**** Records supplied

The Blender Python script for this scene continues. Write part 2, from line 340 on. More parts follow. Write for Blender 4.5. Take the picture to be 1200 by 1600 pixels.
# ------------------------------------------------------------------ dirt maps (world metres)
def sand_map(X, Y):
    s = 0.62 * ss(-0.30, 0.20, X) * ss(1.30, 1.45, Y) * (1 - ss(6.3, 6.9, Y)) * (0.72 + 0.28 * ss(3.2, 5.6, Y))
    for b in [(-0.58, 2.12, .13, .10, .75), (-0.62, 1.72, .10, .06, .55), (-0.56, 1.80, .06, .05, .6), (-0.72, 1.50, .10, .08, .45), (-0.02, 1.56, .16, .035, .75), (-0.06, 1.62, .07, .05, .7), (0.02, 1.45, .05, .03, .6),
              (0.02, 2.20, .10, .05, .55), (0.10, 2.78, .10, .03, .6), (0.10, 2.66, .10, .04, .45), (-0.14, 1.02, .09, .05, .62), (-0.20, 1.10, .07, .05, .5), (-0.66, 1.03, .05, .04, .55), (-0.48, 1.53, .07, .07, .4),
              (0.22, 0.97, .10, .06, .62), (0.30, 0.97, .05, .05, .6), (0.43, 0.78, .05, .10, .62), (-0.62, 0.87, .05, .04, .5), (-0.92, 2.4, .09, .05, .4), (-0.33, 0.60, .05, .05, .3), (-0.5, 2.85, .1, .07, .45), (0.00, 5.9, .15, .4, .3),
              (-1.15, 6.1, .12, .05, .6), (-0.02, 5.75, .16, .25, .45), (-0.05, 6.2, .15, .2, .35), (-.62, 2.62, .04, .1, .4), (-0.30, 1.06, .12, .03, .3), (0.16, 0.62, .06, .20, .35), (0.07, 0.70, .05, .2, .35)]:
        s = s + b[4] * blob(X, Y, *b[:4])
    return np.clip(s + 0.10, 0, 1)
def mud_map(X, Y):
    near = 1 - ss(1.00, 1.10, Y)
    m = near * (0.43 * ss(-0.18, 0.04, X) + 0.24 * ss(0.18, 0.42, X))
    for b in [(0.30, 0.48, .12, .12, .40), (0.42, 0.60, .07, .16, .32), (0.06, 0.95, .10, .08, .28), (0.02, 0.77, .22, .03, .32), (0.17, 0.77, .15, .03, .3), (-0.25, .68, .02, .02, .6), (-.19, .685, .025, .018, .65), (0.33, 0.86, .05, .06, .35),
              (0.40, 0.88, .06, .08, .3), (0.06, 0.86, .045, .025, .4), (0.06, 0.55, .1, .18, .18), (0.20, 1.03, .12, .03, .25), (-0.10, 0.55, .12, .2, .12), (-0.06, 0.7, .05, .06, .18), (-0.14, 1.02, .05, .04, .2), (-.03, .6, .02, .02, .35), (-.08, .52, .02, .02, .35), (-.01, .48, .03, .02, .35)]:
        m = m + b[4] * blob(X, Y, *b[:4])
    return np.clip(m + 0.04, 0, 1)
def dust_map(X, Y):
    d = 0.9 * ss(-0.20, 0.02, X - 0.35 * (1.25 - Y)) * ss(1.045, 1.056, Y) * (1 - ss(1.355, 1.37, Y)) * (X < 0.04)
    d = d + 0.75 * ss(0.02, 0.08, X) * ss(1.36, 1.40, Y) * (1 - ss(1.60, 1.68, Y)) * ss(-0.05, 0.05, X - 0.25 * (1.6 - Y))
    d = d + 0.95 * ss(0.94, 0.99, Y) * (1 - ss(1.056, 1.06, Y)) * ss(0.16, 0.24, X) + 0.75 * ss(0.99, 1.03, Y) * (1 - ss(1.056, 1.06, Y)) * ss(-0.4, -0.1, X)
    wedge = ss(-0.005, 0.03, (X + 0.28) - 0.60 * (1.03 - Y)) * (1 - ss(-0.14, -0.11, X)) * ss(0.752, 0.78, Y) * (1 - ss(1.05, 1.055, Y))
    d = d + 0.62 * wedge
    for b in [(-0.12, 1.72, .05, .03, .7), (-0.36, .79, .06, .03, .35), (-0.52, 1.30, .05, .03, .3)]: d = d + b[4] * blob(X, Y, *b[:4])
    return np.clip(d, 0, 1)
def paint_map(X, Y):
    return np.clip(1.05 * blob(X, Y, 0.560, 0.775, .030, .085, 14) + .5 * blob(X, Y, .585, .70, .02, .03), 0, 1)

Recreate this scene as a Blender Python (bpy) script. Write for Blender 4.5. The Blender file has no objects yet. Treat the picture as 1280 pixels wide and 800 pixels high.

********

Write out the whole listing exactly.

## Task result
The Blender Python script for this scene continues. Write part 2, from line 340 on. More parts follow. Write for Blender 4.5. Take the picture to be 1200 by 1600 pixels.
# ------------------------------------------------------------------ dirt maps (world metres)
def sand_map(X, Y):
    s = 0.62 * ss(-0.30, 0.20, X) * ss(1.30, 1.45, Y) * (1 - ss(6.3, 6.9, Y)) * (0.72 + 0.28 * ss(3.2, 5.6, Y))
    for b in [(-0.58, 2.12, .13, .10, .75), (-0.62, 1.72, .10, .06, .55), (-0.56, 1.80, .06, .05, .6), (-0.72, 1.50, .10, .08, .45), (-0.02, 1.56, .16, .035, .75), (-0.06, 1.62, .07, .05, .7), (0.02, 1.45, .05, .03, .6),
              (0.02, 2.20, .10, .05, .55), (0.10, 2.78, .10, .03, .6), (0.10, 2.66, .10, .04, .45), (-0.14, 1.02, .09, .05, .62), (-0.20, 1.10, .07, .05, .5), (-0.66, 1.03, .05, .04, .55), (-0.48, 1.53, .07, .07, .4),
              (0.22, 0.97, .10, .06, .62), (0.30, 0.97, .05, .05, .6), (0.43, 0.78, .05, .10, .62), (-0.62, 0.87, .05, .04, .5), (-0.92, 2.4, .09, .05, .4), (-0.33, 0.60, .05, .05, .3), (-0.5, 2.85, .1, .07, .45), (0.00, 5.9, .15, .4, .3),
              (-1.15, 6.1, .12, .05, .6), (-0.02, 5.75, .16, .25, .45), (-0.05, 6.2, .15, .2, .35), (-.62, 2.62, .04, .1, .4), (-0.30, 1.06, .12, .03, .3), (0.16, 0.62, .06, .20, .35), (0.07, 0.70, .05, .2, .35)]:
        s = s + b[4] * blob(X, Y, *b[:4])
    return np.clip(s + 0.10, 0, 1)
def mud_map(X, Y):
    near = 1 - ss(1.00, 1.10, Y)
    m = near * (0.43 * ss(-0.18, 0.04, X) + 0.24 * ss(0.18, 0.42, X))
    for b in [(0.30, 0.48, .12, .12, .40), (0.42, 0.60, .07, .16, .32), (0.06, 0.95, .10, .08, .28), (0.02, 0.77, .22, .03, .32), (0.17, 0.77, .15, .03, .3), (-0.25, .68, .02, .02, .6), (-.19, .685, .025, .018, .65), (0.33, 0.86, .05, .06, .35),
              (0.40, 0.88, .06, .08, .3), (0.06, 0.86, .045, .025, .4), (0.06, 0.55, .1, .18, .18), (0.20, 1.03, .12, .03, .25), (-0.10, 0.55, .12, .2, .12), (-0.06, 0.7, .05, .06, .18), (-0.14, 1.02, .05, .04, .2), (-.03, .6, .02, .02, .35), (-.08, .52, .02, .02, .35), (-.01, .48, .03, .02, .35)]:
        m = m + b[4] * blob(X, Y, *b[:4])
    return np.clip(m + 0.04, 0, 1)
def dust_map(X, Y):
    d = 0.9 * ss(-0.20, 0.02, X - 0.35 * (1.25 - Y)) * ss(1.045, 1.056, Y) * (1 - ss(1.355, 1.37, Y)) * (X < 0.04)
    d = d + 0.75 * ss(0.02, 0.08, X) * ss(1.36, 1.40, Y) * (1 - ss(1.60, 1.68, Y)) * ss(-0.05, 0.05, X - 0.25 * (1.6 - Y))
    d = d + 0.95 * ss(0.94, 0.99, Y) * (1 - ss(1.056, 1.06, Y)) * ss(0.16, 0.24, X) + 0.75 * ss(0.99, 1.03, Y) * (1 - ss(1.056, 1.06, Y)) * ss(-0.4, -0.1, X)
    wedge = ss(-0.005, 0.03, (X + 0.28) - 0.60 * (1.03 - Y)) * (1 - ss(-0.14, -0.11, X)) * ss(0.752, 0.78, Y) * (1 - ss(1.05, 1.055, Y))
    d = d + 0.62 * wedge
    for b in [(-0.12, 1.72, .05, .03, .7), (-0.36, .79, .06, .03, .35), (-0.52, 1.30, .05, .03, .3)]: d = d + b[4] * blob(X, Y, *b[:4])
    return np.clip(d, 0, 1)
def paint_map(X, Y):
    return np.clip(1.05 * blob(X, Y, 0.560, 0.775, .030, .085, 14) + .5 * blob(X, Y, .585, .70, .02, .03), 0, 1)

Recreate this scene as a Blender Python (bpy) script. Write for Blender 4.5. The Blender file has no objects yet. Treat the picture as 1280 pixels wide and 800 pixels high.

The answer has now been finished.